Vinschgerwind: Der Vinschgau gilt als einkommens- und strukturschwach. Inwieweit kann und will die Bezirksgemeinschaft Maßnahmen ergreifen?
Roselinde Gunsch: Strukturschwach und arm? Da müssen wir schon unterscheiden. Nimmt man die Einkommen aufgrund der ASTAT-Daten her, wissen wir, wer die ärmsten Gemeinden sind: Taufers, Laas, Kastelbell. Wir wissen aber auch, dass die Einkommen der Grenzpendler oder der Bauern nicht wirklich aufscheinen. Natürlich haben wir Aufholbedarf, etwa im Tourismus. Mich ärgert da die allgemeine Diskussion über den Overtourismus. Im Vinschgau ist jedenfalls noch viel Potenzial für den Tourismus. Wenn wir von Industrie reden, dann hätten wir da die Arbeitskräfte nicht. Im Handwerk wäre noch Potenzial, aber auch da sind Arbeitskräfte rar. Ein großes Manco sind die Geschäfte und die Gastronomie in den Ortschaften.

Vinschgerwind: Kann man da etwa tun?
Roselinde Gunsch: Natürlich kann man von der Gemeinde aus etwas fördern, wie es in Schluderns der Fall ist. Die Politik muss die Rahmenbedingungen schaffen, die Bezirksgemeinschaft handelt im Auftrag der Mitgliedsgemeinden. Oft vermisse ich den Unternehmergeist. Sätze wie: “Warum sollte ich mir das antun?“ sind immer wieder zu hören. Die Gesellschaft muss selbst umdenken, man muss halt weniger online bestellen und mehr vor Ort einkaufen. Darauf ist immer wieder hinzuweisen. Wenn wir einen Dorfladen haben wollen, dann müssen wir uns alle zusammen einbringen.
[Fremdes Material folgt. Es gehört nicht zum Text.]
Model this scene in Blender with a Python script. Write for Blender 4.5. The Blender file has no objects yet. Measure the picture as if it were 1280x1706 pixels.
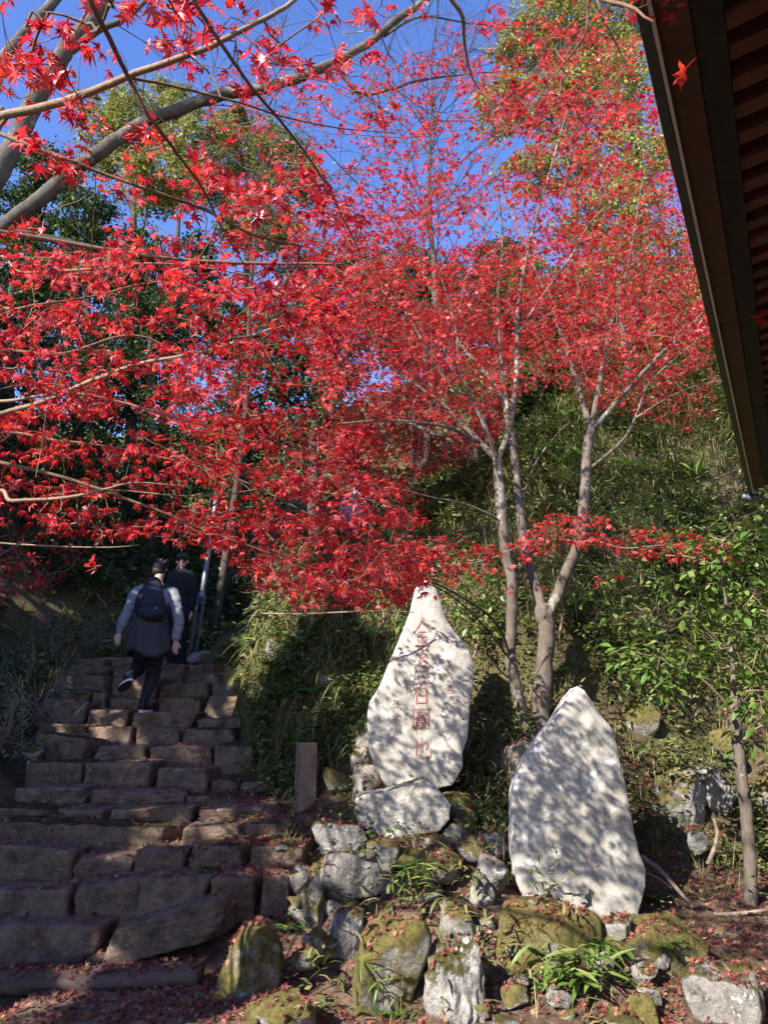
import bpy, bmesh, math, random
import numpy as np
from mathutils import Vector, Matrix, Euler
from mathutils.bvhtree import BVHTree

# ------------------------------------------------------------------ camera, sky, sun
SC = bpy.context.scene
COL = SC.collection
F, CX, CY, HC = 1290.0, 640.0, 853.0, 1.5
PITCH = math.radians(14.4)
CP, SP = math.cos(PITCH), math.sin(PITCH)
SUN_AZ, SUN_EL = math.radians(42), math.radians(35)
cd = bpy.data.cameras.new('camera'); cam = bpy.data.objects.new('camera', cd); COL.objects.link(cam)
cd.sensor_fit = 'VERTICAL'; cd.sensor_height = 24; cd.lens = 24 * F / 1706.0
cd.clip_start = 0.02; cd.clip_end = 500
cam.location = (0, 0, HC); cam.rotation_euler = (math.pi / 2 + PITCH, 0, 0)
SC.camera = cam
W = bpy.data.worlds.new('World'); SC.world = W; W.use_nodes = True
wn = W.node_tree; bg = wn.nodes['Background']
sky = wn.nodes.new('ShaderNodeTexSky'); sky.sky_type = 'NISHITA'; sky.sun_disc = False
sky.sun_elevation = SUN_EL; sky.sun_rotation = math.radians(222)
sky.air_density = 1.0; sky.dust_density = 0.1; sky.ozone_density = 2.2
hs = wn.nodes.new('ShaderNodeHueSaturation'); hs.inputs['Saturation'].default_value = 1.2; hs.inputs['Hue'].default_value = .518
wn.links.new(sky.outputs[0], hs.inputs['Color']); wn.links.new(hs.outputs[0], bg.inputs[0]); bg.inputs[1].default_value = 0.15
sl = bpy.data.lights.new('sun', 'SUN'); sun = bpy.data.objects.new('sun', sl); COL.objects.link(sun)
sl.energy = 5.0; sl.angle = math.radians(0.53); sl.color = (1.0, 0.94, 0.86)
S = np.array([-math.sin(SUN_AZ) * math.cos(SUN_EL), -math.cos(SUN_AZ) * math.cos(SUN_EL), math.sin(SUN_EL)])
sun.rotation_euler = Vector(-S).to_track_quat('-Z', 'Y').to_euler(); sun.location = (-6, -8, 14)
SC.view_settings.view_transform = 'Standard'
try: SC.view_settings.look = 'None'
except Exception: pass
SC.view_settings.exposure = 1.27; SC.view_settings.gamma = 1.0; SC.view_settings.use_curve_mapping = False
cy = SC.cycles
cy.max_bounces = 6; cy.diffuse_bounces = 3; cy.glossy_bounces = 2; cy.transmission_bounces = 3; cy.transparent_max_bounces = 4
cy.use_denoising = True
try: cy.denoising_prefilter = 'ACCURATE'
except Exception: pass
cy.sample_clamp_indirect = 4.0

RNG = np.random.RandomState(11)
rnd = random.Random(5)

# ------------------------------------------------------------------ helpers
def P(px, py, Y):
    """the point at world depth Y that the photograph shows at (px, py)"""
    u = (px - CX) / F; v = (CY - py) / F
    dy = CP - v * SP; dz = SP + v * CP
    t = Y / dy
    return np.array([u * t, Y, HC + dz * t])
def mpp(py, Y):
    return Y / (CP - (CY - py) / F * SP) / F
def to_px(p):
    p = np.asarray(p, float)
    x, y, z = p[..., 0], p[..., 1], p[..., 2] - HC
    zc = y * CP + z * SP; yc = z * CP - y * SP
    return CX + F * x / zc, CY - F * yc / zc
def Lp(*a):
    return [P(*q) for q in a]

def tag(o, label=None, cat=None, group=None, kind=None):
    if label: o['label'] = label
    if cat: o['category'] = cat; o['kind'] = 'thing'
    if group: o['group'] = group
    if kind: o['kind'] = kind
    return o
def link(name, data, parent=None, loc=None):
    o = bpy.data.objects.new(name, data); COL.objects.link(o)
    if parent is not None: o.parent = parent
    if loc is not None: o.location = loc
    return o
def empty(name, loc, label, cat, group=None):
    o = link(name, None, None, loc); o.empty_display_size = 0.1
    return tag(o, label, cat, group)
def mesh_np(name, V, T, mat=None, tint=None, smooth=True):
    """mesh from numpy arrays of vertices and equal-sized faces"""
    V = np.asarray(V, np.float32); T = np.asarray(T, np.int32)
    me = bpy.data.meshes.new(name)
    n = T.shape[1]
    me.vertices.add(len(V)); me.vertices.foreach_set('co', V.ravel())
    me.loops.add(T.size); me.loops.foreach_set('vertex_index', T.ravel())
    me.polygons.add(len(T))
    me.polygons.foreach_set('loop_start', np.arange(0, T.size, n, dtype=np.int32))
    try: me.polygons.foreach_set('loop_total', np.full(len(T), n, np.int32))
    except Exception: pass
    me.polygons.foreach_set('use_smooth', np.full(len(T), bool(smooth)))
    if tint is not None:
        a = me.attributes.new('tint', 'FLOAT', 'POINT')
        a.data.foreach_set('value', np.asarray(tint, np.float32))
    me.update(calc_edges=True)
    if mat is not None: me.materials.append(mat)
    return me
class MB:
    """collects numpy pieces into one mesh"""
    def __init__(s): s.V = []; s.T = []; s.t = []; s.n = 0
    def add(s, V, T, tint=0.5):
        V = np.asarray(V, float); T = np.asarray(T, int)
        if len(V) == 0: return
        s.V.append(V); s.T.append(T + s.n)
        s.t.append(np.full(len(V), tint) if np.isscalar(tint) else np.asarray(tint)); s.n += len(V)
    def mesh(s, name, mat, smooth=True, off=None):
        V = np.concatenate(s.V)
        if off is not None: V = V - np.asarray(off)
        return mesh_np(name, V, np.concatenate(s.T), mat, np.concatenate(s.t), smooth)

def hashf(ix, iy, iz, seed):
    h = (ix * 374761393 + iy * 668265263 + iz * 2147483647 + seed * 974711) & 0xffffffff
    h = ((h ^ (h >> 13)) * 1274126177) & 0xffffffff
    return ((h ^ (h >> 16)) & 0xffff) / 65535.0 * 2 - 1
def vnoise(p, seed=0):
    p = np.asarray(p, float); i = np.floor(p).astype(np.int64); f = p - i; f = f * f * (3 - 2 * f)
    out = 0
    for a in (0, 1):
        for b in (0, 1):
            for c in (0, 1):
                w = (f[..., 0] if a else 1 - f[..., 0]) * (f[..., 1] if b else 1 - f[..., 1]) * (f[..., 2] if c else 1 - f[..., 2])
                out = out + w * hashf(i[..., 0] + a, i[..., 1] + b, i[..., 2] + c, seed)
    return out
def fbm(p, seed=0, o=4):
    s = 0; a = 1
    for k in range(o):
        s = s + a * vnoise(np.asarray(p) * 2 ** k, seed + k); a *= .5
    return s

# ------------------------------------------------------------------ materials
def new_mat(name):
    m = bpy.data.materials.new(name); m.use_nodes = True
    nt = m.node_tree; b = nt.nodes['Principled BSDF']
    return m, nt, b
def nd(nt, t, **kw):
    n = nt.nodes.new(t)
    for k, v in kw.items(): setattr(n, k, v)
    return n
def ramp(nt, stops, fac=None):
    r = nd(nt, 'ShaderNodeValToRGB'); e = r.color_ramp.elements
    while len(e) < len(stops): e.new(0.5)
    for q, (p, c) in zip(e, stops):
        q.position = p; q.color = (*c, 1) if len(c) == 3 else c
    if fac is not None: nt.links.new(fac, r.inputs[0])
    return r
def coords(nt, scale=1.0, rand=True):
    tc = nd(nt, 'ShaderNodeTexCoord'); 
    if not rand: return tc.outputs['Object']
    oi = nd(nt, 'ShaderNodeObjectInfo')
    ad = nd(nt, 'ShaderNodeVectorMath', operation='MULTIPLY_ADD')
    nt.links.new(oi.outputs['Random'], ad.inputs[0]); ad.inputs[1].default_value = (37, 53, 19)
    nt.links.new(tc.outputs['Object'], ad.inputs[2])
    return ad.outputs[0]
def noise(nt, vec, scale, detail=5, rough=.6, dist=0):
    n = nd(nt, 'ShaderNodeTexNoise'); n.inputs['Scale'].default_value = scale; n.inputs['Detail'].default_value = detail
    n.inputs['Roughness'].default_value = rough; n.inputs['Distortion'].default_value = dist
    nt.links.new(vec, n.inputs['Vector']); return n.outputs['Fac']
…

Das erzeugt im übrigen auch weniger Verkehr.

Vinschgerwind: Sie werden wieder zur Bezirkspräsidentin gewählt und Sie sind bereits amtserfahren. Wo sehen sie in der anstehenden Legislatur die größten Herausforderungen?
Roselinde Gunsch: Einmal ist es sicher der Verkehr. Die Müllproblematik gilt es, gut unter Dach und Fach zu bringen. Und dann sind es vor allem die Sozialdienste. Ein Phänomen das zunimmt, ist das Problem der einheimischen Obdachlosen. Mein großer Wunsch ist es, dass sich die Gemeinden untereinander solidarisch verhalten, das Kirchturmdenken hintenanstellen, so wie es sich die letzten Jahre entwickelt hat.